The bigger picture here, of course, is one of managing the abundance and diversity of new music, in which an individual work of quality is often simply lost before it can become known and recognized as well worth singing, playing, and listening to.  (More posts on this topic to come.) A commissioning consortium arbitrarily isolates and identifies one (prospective, unheard) work as significant without offering musicians or listeners a meaningful sense of the field of alternatives from which it actually comes. I can't help but see that as representing a loss of freedom: composers will find themselves trying to compose to the patterns and models that have already had success with consortia, and players and listeners will be offered an ever-smaller menu of music to play or hear by local musical organization.
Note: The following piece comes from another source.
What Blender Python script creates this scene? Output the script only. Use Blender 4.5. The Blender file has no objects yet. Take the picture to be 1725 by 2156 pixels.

We're in an odd stage of musical history in that so much music is readily available in recorded form, that the music we actually get to hear live is necessarily only a tiny slice of that abundance but one which has been, in the end, capriciously monopolized.  I believe that the best way forward towards both dealing with the variety and trying to avoid that caprice is — perhaps paradoxically — to go in a direction that looks somewhat more like an earlier period of music-making, when news traveled slowly and musical activities were strongly localized. Yes, the immediate access to anything and everything in recorded form is here for keeps and will always form a powerful background radiation to all the music we make and hear, and the forces that would like to make the selections for us are probably there as well, but if we don't take ownership of the musical air immediately around us, we've already given up.